Reviews You Can Use: The Secret Vault of the Queen of Thieves

Written by Carlos A. S. Lising

Veteran Game Masters and Players of RPGs often approach published adventures with jaded eyes. They’ve seen it all before, and experienced just about everything the hobby can present them. With that in mind, it’s no surprise that such folks often greet the release of newly-published adventures with a mild sigh and a shrug of their shoulders. It would be a mistake to respond in such a manner to The Secret Vault of the Queen of Thieves, however. Not only does the clever design of the adventure promise a fun and exciting session at the game table, it offers a couple of interesting hooks that just might even catch such hardened veterans of the game by surprise.

The Secret Vault of the Queen of Thieves is a short adventure written by Thor Olavrud for the Torchbearer RPG, recommended for 3rd level characters. The premise for the scenario is a simple enough trope that GMs and Players of all experience levels will recognize. They are hired by a patron who expects them to break into a guarded location and steal an item of significance. However, there are wheels within wheels – of which the Players are unaware – turning behind the scenes in this adventure that changes its topology considerably. Without spoiling the fulcrum on which the scenario pivots, the Players will eventually learn that all is far from what it appears to be at first blush…but by the time they do so, it may be far too late for them to do much about it.

On its face, The Secret Vault of the Queen of Thieves echoes modern day “heist” movies. This is part of its clever design. The nature of the scenario easily lulls Players into believing it to be something it’s very much not. At its heart, the adventure is actually much more like one of Hollywood’s classic “con job” films. Designer Thor Olavrud deserves credit for disguising the scenario’s nature so as to turn the tables on prospective Players; springing its surprise upon them with expert timing. Though the most-savvy of them might well see through the premise, I’ll venture to say that far more will be caught off-guard by its true nature than not. It’s the kind of adventure that makes for a memorable session, particularly when placed within the context of a Campaign, and it creates lifelong adversaries for the Players to square off against in days still to come.

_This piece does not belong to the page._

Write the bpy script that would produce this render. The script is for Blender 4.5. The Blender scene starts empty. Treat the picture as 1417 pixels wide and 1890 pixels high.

Perhaps the only real weakness to be found in The Secret Vault of the Queen of Thieves is the uneven artwork featured within its pages. Peter Mullen’s cover artwork is stellar, full of a great old-school vibe that brought a smile to the lips of this veteran gamer. Likewise, Dyson Logos’ cartography is outstanding as per usual; his unique style a compliment to any RPG product. However, I received Todd James’ cartoonish contributions to the interior artwork with much less enthusiasm. It might have grown on me, had more of it been included, but with only sparse examples offered, I found it ill-suited to the general tone of the adventure.

That’s just a minor quibble, however. The Secret Vault of the Queen of Thieves is a rare bird in a sky full of similar products; an adventure of a like you just might not have seen before. Recommended.


  1. Shane

    Important to mention that the events timer in the adventure is directly integrated into Torchbearer’s turn mechanics. Players will find themselves battling against The Grind in order to intercept or alter the flow of events. That combined with the clever traps, intrigue, and punchy story hooks makes this a great module for setting expectations about the game for new players as well as Torchbearer veterans looking to refresh a campaign.

    Folks should look more into Todd James’ work as well. I’d recommend picking up his adventure for Torchbearer, The Hand of the Pit, or if you are feeling festive his collab with Lauren Bilanko on holiday themed D&D gauntlet Smoke House Lodge. He’s an internationally recognized artist, and he has an undeniable presence in the rpg hobby of late. If you want a feel for his attitudes toward the hobby and why he plays, see the feature on him in D&D magazine and his redesign of the iconic D&D ampersand. I’d encourage you to dig a little deeper because there’s a trove of inspiring fantasy artwork to uncover.